PLT files are vector files originally designed for pen plotters. They contain pure path data: “Pen Up, Move to X,Y, Pen Down, Move to X,Y.” * Vector Efficiency: For a galvo laser, the laser beam acts like a pen. It traces lines. Vector formats (PLT, DXF, AI) describe these lines mathematically. Raster formats (JPG, PNG) describe a grid of dots. * The Conversion Bottleneck: While the Z6 can engrave photos (Raster), its true speed advantage lies in Vectors. The galvo mirrors can trace a vector line continuously. To engrave a raster image, the mirrors must scan back and forth line by line, which is much slower. The machine’s preference for PLT is a preference for the most efficient data stream for its motion system. * Proprietary vs. Open: The Z6 uses an embedded system that likely requires specific file structures. While this simplifies the standalone operation (no PC needed during engraving), it creates a friction point for users accustomed to open software like LightBurn. Users must export their designs from Illustrator or Inkscape into the specific format the machine “speaks.”

Safety Engineering: Class 4 Invisible Radiation

The 1064nm beam is the most dangerous aspect of the Z6 because it is invisible.

The Retinal Hazard

The human eye is transparent to 1064nm light. If a reflection hits your eye, it passes through the cornea and lens without triggering the “blink reflex” (which only works for bright visible light). The lens focuses this invisible energy onto the retina, causing permanent blind spots instantly. * Specular vs. Diffuse Reflection: Fiber lasers are powerful enough that even a diffuse reflection (light bouncing off a matte surface) can be hazardous at close range. * The Safety Shield: The Z6 includes a protective shield, but in handheld mode, the “open beam” risk is maximized. The operator must wear safety glasses rated for OD6+ at 1064nm. Standard sunglasses or even blue-laser safety glasses offer zero protection against this infrared wavelength.

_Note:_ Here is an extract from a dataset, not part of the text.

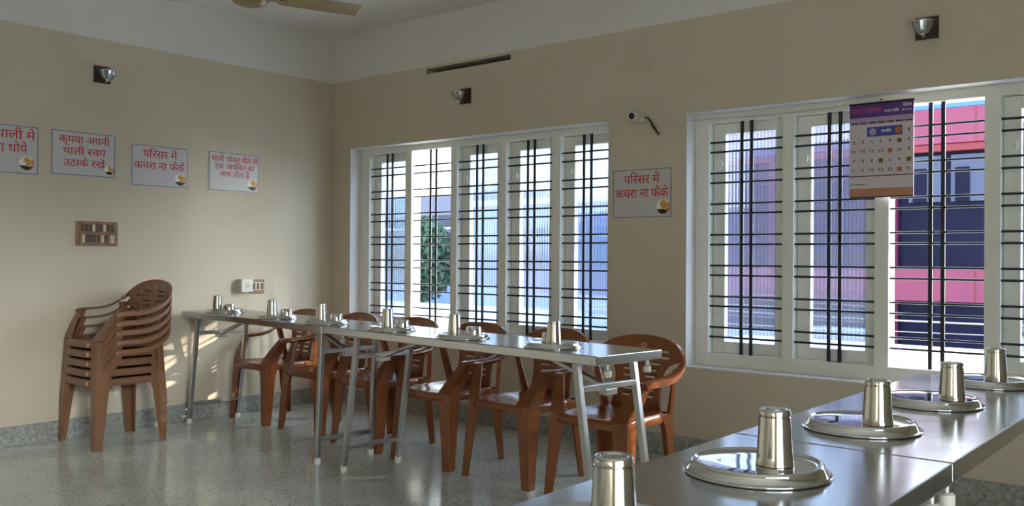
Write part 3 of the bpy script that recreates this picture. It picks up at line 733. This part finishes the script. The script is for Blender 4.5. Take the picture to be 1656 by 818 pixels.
def wall_lamp(origin, wall, label):
    root = thing('wall_lamp', label, 'lamp', group='cut-glass wall lamps'); local_frame(root, origin, wall)
    S = .106
    MB().box(0, S, 0, S, 0, .006).build('back_plate', 'plate_dark', root)
    b = MB()
    for x0, x1, y0, y1 in ((-.004, S+.004, -.004, 0), (-.004, S+.004, S, S+.003), (-.004, 0, 0, S), (S, S+.004, 0, S)): b.box(x0, x1, y0, y1, 0, .004)
    b.build('plate_rim', 'cream', root)
    c = Vector((S*.5, S*.30, 0))
    MB().tube([c+Vector((0, -.01, .005)), c+Vector((0, -.02, .035)), c+Vector((0, -.028, .062)), c+Vector((0, -.02, .075))], .006, 10).build('arm', 'chrome', root, 60)
    sh = bpy.data.objects.new('lamp_shade', None)
    b = MB(); n = 10
    prof = [(.012, -.032), (.022, -.030), (.034, -.018), (.042, .002), (.048, .026), (.046, .026), (.039, .004), (.030, -.014), (.012, -.026)]
    vs, fs = [], []
    for i, (r, z) in enumerate(prof):
        for q in range(n*2):
            a = math.pi*q/n; rr = r*(1 if q % 2 else .9); vs.append(c+Vector((rr*math.cos(a), z+.012, .078+rr*math.sin(a)*.95)))
    for i in range(len(prof)-1):
        for q in range(n*2): k_ = (q+1) % (n*2); fs.append((i*n*2+q, i*n*2+k_, (i+1)*n*2+k_, (i+1)*n*2+q))
    b.add(vs, fs); b.build('lamp_shade', 'lamp_glass', root)
    b = MB(); pr = [(.001, -.02), (.014, -.02), (.016, -.005), (.014, .004), (.001, .004)]
    vs, fs = [], []
    for r, z in pr:
        for q in range(12): a = math.pi*q/6; vs.append(c+Vector((r*math.cos(a), z-.004, .078+r*math.sin(a))))
    for i in range(len(pr)-1):
        for q in range(12): k_ = (q+1) % 12; fs.append((i*12+q, i*12+k_, (i+1)*12+k_, (i+1)*12+q))
    b.add(vs, fs).build('bulb_holder', 'chrome', root, 40)
    ring = [c+Vector((.047*math.cos(2*math.pi*q/24), .038, .078+.0447*math.sin(2*math.pi*q/24))) for q in range(25)]
    MB().tube(ring, .0028, 6).build('shade_rim', 'chrome', root, 60)
    bpy.data.objects.remove(sh)
wall_lamp((.001, -1.888, 2.198), 'left', 'cut-glass wall lamp on a dark square above the notices')
wall_lamp((1.366, -.001, 2.171), 'right', 'cut-glass wall lamp under the long dark slot')
wall_lamp((4.340, -.001, 2.172), 'right', 'cut-glass wall lamp above the hanging calendar')
cc = thing('security_camera', 'small white round security camera with dark lens above the pier notice', 'camera', (2.80, -.002, 1.945))
MB().lathe([(.001, 0), (.030, 0), (.032, .006), (.028, .014), (.001, .014)], 24, (.02, 0, 0), axis='y').build('mount', 'plastic_cap', cc, 40)
b = MB().lathe([(.001, -.04), (.018, -.038), (.030, -.024), (.035, -.004), (.035, .014), (.031, .030), (.026, .036), (.024, .034), (.001, .034)], 28)
hd_ = b.build('camera_head', 'plastic_cap', cc, 35); hd_.location = (0, -.055, .006); hd_.rotation_euler = Vector((.12, -.85, -.12)).to_track_quat('Z', 'Y').to_euler()
b = MB().lathe([(.001, .0375), (.014, .037), (.0195, .0345)], 24).build('lens', 'black', hd_, 40)
b = MB(); r_ = random.Random(5)
b.tube([(2.838, -.012, 1.945), (2.862, -.018, 1.942), (2.878, -.016, 1.928), (2.89, -.014, 1.918)], .004, 6)
for i in range(5):
    cx, cz = 2.884+.011*i, 1.922-.016*i
    b.tube([(cx-.016, -.012, cz+.018), (cx-.006+r_.uniform(-.006, .006), -.022, cz+.006), (cx+.006, -.016-.004*(i % 2), cz-.010), (cx+.014, -.01, cz-.016+r_.uniform(-.006, .006)), (cx+.004, -.02, cz-.022)], .0042, 6)
tag(b.build('cable_bundle', 'cable', None, 60), 'black bundled cable hanging beside the security camera', 'cable')
tag(MB().tube([(2.935, -.006, 1.882), (3.02, -.004, 1.884), (3.11, -.004, 1.897), (3.19, .10, 1.915), (3.42, .10, 1.908), (3.65, .10, 1.905), (3.85, .10, 1.908), (4.0, .10, 1.916)], .0022, 6).build('thin_wire', 'cable_w', None, 60), 'thin pale wire strung along the top of the second window', 'wire')
tag(MB().lathe([(.001, .0), (.026, 0), (.030, .003), (.026, .009), (.010, .013), (.001, .013)], 24, (2.866, 0, 2.242), axis='y').build('ceiling_rose', 'cream', None, 40), 'round cream junction cover high above the pier', 'junction cover')

# ------------------------------------------------------------------ ceiling fan
FX, FY, FZ = 1.45, -1.745, 2.447
fn = thing('ceiling_fan', 'olive-brown ceiling fan with three blades', 'fan', (FX, FY, FZ))
MB().lathe([(.001, 0), (.05, .004), (.085, .018), (.105, .045), (.11, .075), (.095, .10), (.05, .118), (.016, .125), (.001, .125)], 36).build('motor', 'fan', fn, 40)
MB().tube([(0, 0, .12), (0, 0, H-FZ)], .011, 12).build('rod', 'fan', fn, 40)
MB().lathe([(.012, 0), (.055, .05), (.06, .065), (.001, .065)], 24, (0, 0, H-FZ-.065)).build('canopy', 'fan', fn, 40)
fn.rotation_mode = 'QUATERNION'
fn.rotation_quaternion = Matrix.Rotation(math.radians(7), 3, Vector((math.cos(math.radians(69)), math.sin(math.radians(69)), 0))).to_quaternion()
for i in range(3):
    a = math.radians(69+120*i); R = Matrix.Rotation(a, 4, 'Z')
    b = MB(); tl_ = []
    for zoff in (.0, .004):
        pass
    prof = []
    for r, w0, w1 in ((.16, -.045, .045), (.20, -.062, .060), (.35, -.068, .064), (.50, -.072, .066), (.585, -.072, .06), (.605, -.066, .05)):
        pr = []
        for w_, zz_ in ((w0, .084), ((w0+w1)/2, .070), (w1, .044)): pr.append((w_, zz_))
        prof.append([R @ Vector((r, w_, z_)) for w_, z_ in pr]+[R @ Vector((r, w_, z_+.004)) for w_, z_ in reversed(pr)])
    bl = b.loft(prof).build('blade', 'fan', fn, 40)
    b = MB().bar(R @ Vector((.085, 0, .05)), R @ Vector((.20, 0, .055)), .05, .006); b.build('blade_bracket', 'fan', bl, bevel=.002)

Conclusion: The Convergence of Craft and Industry

The Genmitsu Z6 is a bridge technology. It spans the chasm between the approachable world of hobbyist crafting and the rigorous world of industrial manufacturing. By combining dual wavelengths, it acknowledges the material reality that no single tool can do it all. By utilizing galvo scanning, it introduces users to the thrill of industrial speed.

However, with this power comes a requirement for deeper understanding. To use the Z6 effectively is to think like a physicist: matching wavelength to atomic structure, managing focal planes with geometric precision, and respecting the invisible energy of the photon. For the creator willing to master these principles, the Z6 offers a capability that was, until recently, the exclusive domain of factories: the power to write with light on almost anything.